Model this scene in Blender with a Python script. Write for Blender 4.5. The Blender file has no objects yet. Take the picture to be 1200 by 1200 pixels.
...
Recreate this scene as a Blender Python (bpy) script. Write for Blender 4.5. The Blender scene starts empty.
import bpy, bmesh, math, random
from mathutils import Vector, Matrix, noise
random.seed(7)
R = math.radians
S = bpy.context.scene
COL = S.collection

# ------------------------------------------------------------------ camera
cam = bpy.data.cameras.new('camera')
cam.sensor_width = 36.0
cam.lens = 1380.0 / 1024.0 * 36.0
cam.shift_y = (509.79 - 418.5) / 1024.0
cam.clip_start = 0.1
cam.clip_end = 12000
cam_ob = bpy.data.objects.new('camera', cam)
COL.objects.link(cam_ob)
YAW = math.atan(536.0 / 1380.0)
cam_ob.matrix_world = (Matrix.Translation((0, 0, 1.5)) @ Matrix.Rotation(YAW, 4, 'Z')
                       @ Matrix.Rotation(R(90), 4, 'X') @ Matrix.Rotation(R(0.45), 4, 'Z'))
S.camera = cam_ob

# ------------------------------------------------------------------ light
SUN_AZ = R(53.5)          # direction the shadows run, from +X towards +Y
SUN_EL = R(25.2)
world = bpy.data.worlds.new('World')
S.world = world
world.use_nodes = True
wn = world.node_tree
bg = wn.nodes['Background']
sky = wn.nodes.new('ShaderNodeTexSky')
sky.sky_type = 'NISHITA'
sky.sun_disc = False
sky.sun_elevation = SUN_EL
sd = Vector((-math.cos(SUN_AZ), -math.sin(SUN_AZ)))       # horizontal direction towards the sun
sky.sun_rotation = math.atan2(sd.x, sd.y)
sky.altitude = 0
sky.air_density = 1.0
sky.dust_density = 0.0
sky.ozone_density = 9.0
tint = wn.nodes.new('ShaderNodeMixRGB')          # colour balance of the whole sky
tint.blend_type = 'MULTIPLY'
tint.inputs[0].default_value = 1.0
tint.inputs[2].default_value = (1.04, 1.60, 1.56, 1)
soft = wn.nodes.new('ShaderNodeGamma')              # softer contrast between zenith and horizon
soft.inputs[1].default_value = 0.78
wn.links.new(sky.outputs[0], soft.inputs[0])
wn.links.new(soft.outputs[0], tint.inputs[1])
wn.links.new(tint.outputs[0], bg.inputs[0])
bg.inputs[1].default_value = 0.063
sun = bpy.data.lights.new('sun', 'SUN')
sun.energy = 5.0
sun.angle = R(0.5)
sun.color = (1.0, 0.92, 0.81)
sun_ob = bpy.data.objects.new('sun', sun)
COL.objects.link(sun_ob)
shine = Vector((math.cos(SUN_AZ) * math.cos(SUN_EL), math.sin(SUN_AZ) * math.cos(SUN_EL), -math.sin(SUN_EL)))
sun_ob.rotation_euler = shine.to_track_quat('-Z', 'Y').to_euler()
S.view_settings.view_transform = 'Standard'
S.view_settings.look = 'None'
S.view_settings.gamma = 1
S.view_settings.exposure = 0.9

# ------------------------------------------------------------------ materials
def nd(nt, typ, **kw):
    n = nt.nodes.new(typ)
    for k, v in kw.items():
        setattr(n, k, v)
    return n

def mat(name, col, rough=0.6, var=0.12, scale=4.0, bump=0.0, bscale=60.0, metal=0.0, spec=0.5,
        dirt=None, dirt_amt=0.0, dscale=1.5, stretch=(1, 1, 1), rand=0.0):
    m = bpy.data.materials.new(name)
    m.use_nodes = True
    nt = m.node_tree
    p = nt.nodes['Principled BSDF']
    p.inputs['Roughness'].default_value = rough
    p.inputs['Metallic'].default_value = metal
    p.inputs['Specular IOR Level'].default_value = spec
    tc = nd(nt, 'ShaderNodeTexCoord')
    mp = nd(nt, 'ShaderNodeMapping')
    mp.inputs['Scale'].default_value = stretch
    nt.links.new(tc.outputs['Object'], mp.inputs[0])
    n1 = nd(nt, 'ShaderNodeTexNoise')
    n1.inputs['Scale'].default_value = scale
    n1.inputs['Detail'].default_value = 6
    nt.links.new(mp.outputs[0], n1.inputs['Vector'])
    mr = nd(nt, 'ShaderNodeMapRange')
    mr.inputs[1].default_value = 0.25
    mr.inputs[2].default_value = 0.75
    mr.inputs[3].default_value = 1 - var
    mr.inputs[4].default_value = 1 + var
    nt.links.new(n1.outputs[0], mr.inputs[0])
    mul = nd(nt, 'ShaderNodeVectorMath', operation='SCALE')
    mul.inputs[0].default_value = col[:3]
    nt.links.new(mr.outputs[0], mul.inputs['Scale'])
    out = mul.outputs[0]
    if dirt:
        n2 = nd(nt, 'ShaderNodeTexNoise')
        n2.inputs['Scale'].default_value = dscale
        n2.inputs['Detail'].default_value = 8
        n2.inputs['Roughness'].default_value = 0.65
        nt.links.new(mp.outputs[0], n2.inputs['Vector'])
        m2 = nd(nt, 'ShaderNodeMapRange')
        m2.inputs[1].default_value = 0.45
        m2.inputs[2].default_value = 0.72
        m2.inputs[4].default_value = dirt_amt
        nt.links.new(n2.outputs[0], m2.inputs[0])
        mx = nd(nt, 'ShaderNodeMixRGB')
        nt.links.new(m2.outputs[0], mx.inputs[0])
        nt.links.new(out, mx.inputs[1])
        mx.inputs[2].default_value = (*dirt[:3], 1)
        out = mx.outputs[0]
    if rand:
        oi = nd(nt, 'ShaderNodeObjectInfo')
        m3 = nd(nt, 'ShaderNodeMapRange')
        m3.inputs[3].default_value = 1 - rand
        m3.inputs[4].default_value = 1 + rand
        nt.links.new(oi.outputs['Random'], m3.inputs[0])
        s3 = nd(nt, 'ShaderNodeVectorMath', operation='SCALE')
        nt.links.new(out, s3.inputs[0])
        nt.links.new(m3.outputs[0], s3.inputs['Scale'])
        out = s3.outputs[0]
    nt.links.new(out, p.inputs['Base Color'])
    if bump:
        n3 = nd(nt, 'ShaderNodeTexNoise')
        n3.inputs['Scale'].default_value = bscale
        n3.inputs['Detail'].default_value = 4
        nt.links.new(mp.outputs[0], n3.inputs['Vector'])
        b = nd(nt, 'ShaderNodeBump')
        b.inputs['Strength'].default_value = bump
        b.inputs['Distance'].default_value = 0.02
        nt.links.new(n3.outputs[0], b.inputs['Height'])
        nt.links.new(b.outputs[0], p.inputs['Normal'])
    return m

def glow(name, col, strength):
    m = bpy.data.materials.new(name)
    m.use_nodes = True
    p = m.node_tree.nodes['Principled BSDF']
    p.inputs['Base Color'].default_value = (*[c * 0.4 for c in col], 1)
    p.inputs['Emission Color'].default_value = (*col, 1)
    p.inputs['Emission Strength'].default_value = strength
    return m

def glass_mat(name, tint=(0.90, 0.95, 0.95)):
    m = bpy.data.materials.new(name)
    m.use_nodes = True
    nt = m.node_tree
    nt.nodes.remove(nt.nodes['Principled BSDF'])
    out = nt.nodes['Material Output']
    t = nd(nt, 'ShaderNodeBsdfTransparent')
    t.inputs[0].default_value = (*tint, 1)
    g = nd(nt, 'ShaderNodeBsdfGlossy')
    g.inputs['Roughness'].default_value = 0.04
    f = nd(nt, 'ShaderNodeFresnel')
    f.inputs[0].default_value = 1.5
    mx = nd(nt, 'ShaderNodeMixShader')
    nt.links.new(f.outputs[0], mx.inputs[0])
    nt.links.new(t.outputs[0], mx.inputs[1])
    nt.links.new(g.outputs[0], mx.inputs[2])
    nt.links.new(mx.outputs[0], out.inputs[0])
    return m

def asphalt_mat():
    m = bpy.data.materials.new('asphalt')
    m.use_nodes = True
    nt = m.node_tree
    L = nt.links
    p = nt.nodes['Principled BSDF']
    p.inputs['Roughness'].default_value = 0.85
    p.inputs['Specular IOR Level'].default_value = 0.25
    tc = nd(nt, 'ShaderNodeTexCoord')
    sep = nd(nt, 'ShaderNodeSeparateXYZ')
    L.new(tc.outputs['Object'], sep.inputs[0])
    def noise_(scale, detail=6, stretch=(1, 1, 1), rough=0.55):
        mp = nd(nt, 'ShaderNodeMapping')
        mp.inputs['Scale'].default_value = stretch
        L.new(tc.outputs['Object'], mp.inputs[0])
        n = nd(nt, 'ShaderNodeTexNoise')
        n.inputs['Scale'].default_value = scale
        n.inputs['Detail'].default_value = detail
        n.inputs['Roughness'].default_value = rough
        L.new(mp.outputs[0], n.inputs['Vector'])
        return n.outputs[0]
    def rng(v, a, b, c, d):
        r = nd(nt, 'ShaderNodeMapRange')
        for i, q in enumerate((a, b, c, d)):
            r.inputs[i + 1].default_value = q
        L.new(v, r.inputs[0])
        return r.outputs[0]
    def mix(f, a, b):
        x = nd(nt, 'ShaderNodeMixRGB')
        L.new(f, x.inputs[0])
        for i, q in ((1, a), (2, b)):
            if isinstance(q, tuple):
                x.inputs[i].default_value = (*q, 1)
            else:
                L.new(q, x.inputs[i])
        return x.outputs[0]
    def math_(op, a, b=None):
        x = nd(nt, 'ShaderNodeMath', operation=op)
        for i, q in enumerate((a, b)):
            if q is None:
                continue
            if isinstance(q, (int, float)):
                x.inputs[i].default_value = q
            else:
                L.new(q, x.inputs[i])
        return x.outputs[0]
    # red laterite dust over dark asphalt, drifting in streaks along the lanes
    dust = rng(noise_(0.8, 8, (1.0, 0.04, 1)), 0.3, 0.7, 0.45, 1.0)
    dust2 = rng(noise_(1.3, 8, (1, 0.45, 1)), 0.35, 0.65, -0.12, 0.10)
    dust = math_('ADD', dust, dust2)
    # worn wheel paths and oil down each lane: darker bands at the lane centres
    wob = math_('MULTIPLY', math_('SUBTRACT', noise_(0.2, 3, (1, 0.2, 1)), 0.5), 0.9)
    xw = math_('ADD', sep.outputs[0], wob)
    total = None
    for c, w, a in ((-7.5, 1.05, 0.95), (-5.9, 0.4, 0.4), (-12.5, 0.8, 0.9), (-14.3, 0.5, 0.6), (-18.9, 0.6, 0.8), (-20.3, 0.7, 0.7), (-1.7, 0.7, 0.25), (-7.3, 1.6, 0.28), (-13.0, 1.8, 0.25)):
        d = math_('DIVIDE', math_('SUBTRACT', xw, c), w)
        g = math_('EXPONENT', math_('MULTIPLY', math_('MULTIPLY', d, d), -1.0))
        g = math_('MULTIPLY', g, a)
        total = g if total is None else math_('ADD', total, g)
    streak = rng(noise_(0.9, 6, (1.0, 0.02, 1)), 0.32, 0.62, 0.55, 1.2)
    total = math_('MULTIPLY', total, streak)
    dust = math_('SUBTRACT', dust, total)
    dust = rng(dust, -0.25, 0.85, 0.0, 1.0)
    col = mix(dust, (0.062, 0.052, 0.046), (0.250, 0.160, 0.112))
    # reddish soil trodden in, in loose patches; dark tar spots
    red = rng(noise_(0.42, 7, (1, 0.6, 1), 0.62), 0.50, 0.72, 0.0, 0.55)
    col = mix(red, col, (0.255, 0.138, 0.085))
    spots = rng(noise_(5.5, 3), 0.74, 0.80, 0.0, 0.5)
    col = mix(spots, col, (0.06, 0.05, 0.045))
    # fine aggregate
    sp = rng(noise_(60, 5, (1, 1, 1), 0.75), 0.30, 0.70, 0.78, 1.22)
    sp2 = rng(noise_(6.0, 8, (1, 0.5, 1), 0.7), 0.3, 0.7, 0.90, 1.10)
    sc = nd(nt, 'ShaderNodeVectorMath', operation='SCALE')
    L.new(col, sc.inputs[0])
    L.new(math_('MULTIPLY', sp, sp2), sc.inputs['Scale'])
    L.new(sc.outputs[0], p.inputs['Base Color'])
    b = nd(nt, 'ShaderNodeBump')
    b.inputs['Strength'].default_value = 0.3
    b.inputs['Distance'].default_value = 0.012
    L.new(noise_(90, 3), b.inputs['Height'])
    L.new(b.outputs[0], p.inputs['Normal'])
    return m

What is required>
Above are the entries. Quote exactly the lines from the one bearing "Recreate this scene" through the one bearing "COL = S.collection".

Full solution>
Recreate this scene as a Blender Python (bpy) script. Write for Blender 4.5. The Blender scene starts empty.
import bpy, bmesh, math, random
from mathutils import Vector, Matrix, noise
random.seed(7)
R = math.radians
S = bpy.context.scene
COL = S.collection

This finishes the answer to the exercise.